Scott Kelley was born in Binghamton, New York in 1963. He studied at The Cooper Union School of Art, New York; The Slade School of Art, London; and was a fellow at The Glassell School of Art, Museum of Fine Arts, Houston. He had his first solo exhibition at the age of eighteen with The American Realist Gallery in New York, and has had over 15 solo exhibitions since then.
Kelley’s work is in numerous public and private collections, including the Portland Museum of Art and the Portland Public Library. He was awarded a fellowship to the Edward Albee Foundation in 1993. He also received a grant from the National Science Foundation Antarctic Artists and Writers Program, which sent him to Palmer Station, Antarctica in 2003.
Scott Kelley lives and works on Peaks Island, Maine, with his wife, Gail, their son, Abbott.
Scott Kelley: Of Birds, Warp and Rock
Over the past dozen years or so, Scott Kelley has distinguished himself as an artist of birds, with a special passion for those winged creatures that frequent the water. He has painted the humble and the grand, from the Guillemot to the Great Blue Heron, as well as several extinct species.
Using watercolor and gouache Kelley depicts the birds with a precision akin to Audubon or Tyson. Yet his avian portraits move beyond natural history to something poetic—and literary: a pair of herons is named Ahab and Ishmael in homage to Melville. All of them convey a sense of wonder worthy of Rachel Carson.
Without overplaying the affinity, Kelley shares the sharp-eyed focus of his favorite bird, the Great Blue Heron. With care he represents their curving necks and pointed beaks, steely eyes and long legs. In a tribute to Albrecht Dürer, he paints a heron wing, alone and glorious—a model for Daedalus.

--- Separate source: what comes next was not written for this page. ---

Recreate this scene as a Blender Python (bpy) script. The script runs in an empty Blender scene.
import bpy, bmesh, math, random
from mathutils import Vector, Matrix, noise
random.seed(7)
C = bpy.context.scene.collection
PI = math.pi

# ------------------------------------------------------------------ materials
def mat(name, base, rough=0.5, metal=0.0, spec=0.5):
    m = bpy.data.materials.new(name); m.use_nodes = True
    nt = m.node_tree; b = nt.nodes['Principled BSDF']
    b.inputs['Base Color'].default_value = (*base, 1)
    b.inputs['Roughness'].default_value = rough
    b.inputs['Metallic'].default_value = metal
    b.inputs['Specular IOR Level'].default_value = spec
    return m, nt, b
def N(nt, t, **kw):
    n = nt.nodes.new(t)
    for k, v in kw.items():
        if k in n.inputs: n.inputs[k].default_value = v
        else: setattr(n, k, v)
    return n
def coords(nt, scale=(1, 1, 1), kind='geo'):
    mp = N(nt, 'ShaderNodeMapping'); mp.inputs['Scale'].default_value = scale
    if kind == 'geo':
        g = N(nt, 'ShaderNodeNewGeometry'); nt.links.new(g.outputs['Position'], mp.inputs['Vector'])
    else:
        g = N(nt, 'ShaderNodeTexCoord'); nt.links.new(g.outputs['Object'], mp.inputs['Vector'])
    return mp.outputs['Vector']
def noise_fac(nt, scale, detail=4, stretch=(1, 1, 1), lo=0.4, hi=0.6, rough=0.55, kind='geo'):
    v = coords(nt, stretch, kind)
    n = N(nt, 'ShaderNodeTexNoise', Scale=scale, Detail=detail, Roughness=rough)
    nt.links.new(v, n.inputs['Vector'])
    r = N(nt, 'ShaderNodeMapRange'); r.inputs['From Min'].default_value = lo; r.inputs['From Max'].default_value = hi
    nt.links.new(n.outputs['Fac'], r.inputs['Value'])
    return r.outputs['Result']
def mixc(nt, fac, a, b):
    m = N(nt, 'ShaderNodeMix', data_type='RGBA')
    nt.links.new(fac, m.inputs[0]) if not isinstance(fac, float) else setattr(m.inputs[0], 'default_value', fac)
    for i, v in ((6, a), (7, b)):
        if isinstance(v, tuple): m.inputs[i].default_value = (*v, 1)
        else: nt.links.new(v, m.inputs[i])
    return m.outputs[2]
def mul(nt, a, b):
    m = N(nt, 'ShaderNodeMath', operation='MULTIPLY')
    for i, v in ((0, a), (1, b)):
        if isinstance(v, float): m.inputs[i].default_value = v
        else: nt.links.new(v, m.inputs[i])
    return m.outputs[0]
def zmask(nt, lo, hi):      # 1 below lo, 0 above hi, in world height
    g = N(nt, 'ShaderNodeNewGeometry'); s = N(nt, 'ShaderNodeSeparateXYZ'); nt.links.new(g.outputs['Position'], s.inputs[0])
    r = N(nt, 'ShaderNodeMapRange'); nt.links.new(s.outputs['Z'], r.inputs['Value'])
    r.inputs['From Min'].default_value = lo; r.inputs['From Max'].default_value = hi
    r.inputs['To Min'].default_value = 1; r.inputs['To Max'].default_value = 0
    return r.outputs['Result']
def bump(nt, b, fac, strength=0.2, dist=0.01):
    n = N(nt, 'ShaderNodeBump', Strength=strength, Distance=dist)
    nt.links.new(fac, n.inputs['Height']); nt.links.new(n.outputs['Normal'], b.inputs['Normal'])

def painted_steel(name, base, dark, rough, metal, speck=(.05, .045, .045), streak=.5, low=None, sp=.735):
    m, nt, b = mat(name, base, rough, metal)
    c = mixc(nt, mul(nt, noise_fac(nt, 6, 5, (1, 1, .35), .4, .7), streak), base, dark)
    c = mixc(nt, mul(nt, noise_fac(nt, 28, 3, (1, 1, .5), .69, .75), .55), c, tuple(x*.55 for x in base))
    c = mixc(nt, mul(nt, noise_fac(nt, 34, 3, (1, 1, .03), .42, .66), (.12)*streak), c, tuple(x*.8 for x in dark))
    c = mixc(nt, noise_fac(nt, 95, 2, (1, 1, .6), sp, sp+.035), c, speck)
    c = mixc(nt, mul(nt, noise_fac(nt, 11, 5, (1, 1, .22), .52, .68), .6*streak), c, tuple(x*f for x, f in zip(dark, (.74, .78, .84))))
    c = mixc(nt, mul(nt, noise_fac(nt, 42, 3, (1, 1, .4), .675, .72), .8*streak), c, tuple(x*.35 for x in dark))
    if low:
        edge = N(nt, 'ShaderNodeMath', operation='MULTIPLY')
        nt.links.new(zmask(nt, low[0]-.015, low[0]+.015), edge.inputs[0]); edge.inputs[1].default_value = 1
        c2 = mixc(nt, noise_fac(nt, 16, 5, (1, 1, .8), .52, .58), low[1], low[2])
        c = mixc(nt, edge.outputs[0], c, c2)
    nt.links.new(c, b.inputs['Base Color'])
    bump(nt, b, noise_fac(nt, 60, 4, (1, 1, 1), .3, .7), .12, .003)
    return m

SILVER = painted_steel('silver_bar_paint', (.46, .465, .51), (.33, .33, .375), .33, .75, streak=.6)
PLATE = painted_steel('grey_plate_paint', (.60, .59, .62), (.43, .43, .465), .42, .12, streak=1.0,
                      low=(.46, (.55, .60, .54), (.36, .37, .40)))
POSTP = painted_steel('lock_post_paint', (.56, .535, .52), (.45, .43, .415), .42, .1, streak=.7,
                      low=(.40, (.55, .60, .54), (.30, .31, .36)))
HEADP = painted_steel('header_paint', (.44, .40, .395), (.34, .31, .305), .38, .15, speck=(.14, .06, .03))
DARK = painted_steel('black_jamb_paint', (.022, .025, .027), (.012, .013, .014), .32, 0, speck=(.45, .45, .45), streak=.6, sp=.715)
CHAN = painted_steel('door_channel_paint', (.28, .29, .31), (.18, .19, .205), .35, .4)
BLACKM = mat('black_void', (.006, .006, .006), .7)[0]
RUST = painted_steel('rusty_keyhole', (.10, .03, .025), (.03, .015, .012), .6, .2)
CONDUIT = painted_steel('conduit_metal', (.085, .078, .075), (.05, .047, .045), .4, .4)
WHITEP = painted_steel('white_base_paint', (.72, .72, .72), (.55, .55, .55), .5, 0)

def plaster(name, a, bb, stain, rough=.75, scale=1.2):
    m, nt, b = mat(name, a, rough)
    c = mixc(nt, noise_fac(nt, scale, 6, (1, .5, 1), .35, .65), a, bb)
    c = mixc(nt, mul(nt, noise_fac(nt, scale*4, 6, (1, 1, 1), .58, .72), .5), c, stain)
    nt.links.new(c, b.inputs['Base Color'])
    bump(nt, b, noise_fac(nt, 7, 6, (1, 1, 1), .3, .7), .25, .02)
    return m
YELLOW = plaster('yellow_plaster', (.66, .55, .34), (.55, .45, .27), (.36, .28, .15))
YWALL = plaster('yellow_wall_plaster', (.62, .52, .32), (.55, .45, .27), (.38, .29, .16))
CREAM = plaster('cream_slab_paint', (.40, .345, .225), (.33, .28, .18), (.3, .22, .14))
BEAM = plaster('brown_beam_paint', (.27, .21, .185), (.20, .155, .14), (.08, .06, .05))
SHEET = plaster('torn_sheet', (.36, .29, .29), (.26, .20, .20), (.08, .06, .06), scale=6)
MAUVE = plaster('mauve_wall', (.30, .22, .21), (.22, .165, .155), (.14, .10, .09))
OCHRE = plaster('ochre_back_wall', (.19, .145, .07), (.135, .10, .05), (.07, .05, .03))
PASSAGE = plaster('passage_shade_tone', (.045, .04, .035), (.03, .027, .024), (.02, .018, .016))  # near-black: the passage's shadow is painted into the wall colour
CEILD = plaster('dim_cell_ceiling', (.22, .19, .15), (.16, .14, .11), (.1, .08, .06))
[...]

An obsessive artist, Kelley pursues his vision however daunting or complex it may be. This past winter he completed a remarkable series of watercolors of pot warp, the line used by lobstermen to secure their traps. Taken out of context of dock, deck or fish house, the coils of rope are transformed into lively abstract configurations, exquisite and often ethereal.
Kelley first registered warp as a subject during a stay on Monhegan, a favorite haunt since his first visit there as a teenager. Over the years the remote island has inspired a range of work, including a stunning group of sepia ink drawings of Pulpit Rock. The imposing outcrop is recreated with meticulous crosshatching and other marks as if by an architect infatuated with rock.
Whether he is painting a roseate tern in free fall, “the second of Sherm’s purple warp” or a Monhegan headland, Kelley is a master of the object observed. Simply stated, his art elicits awe.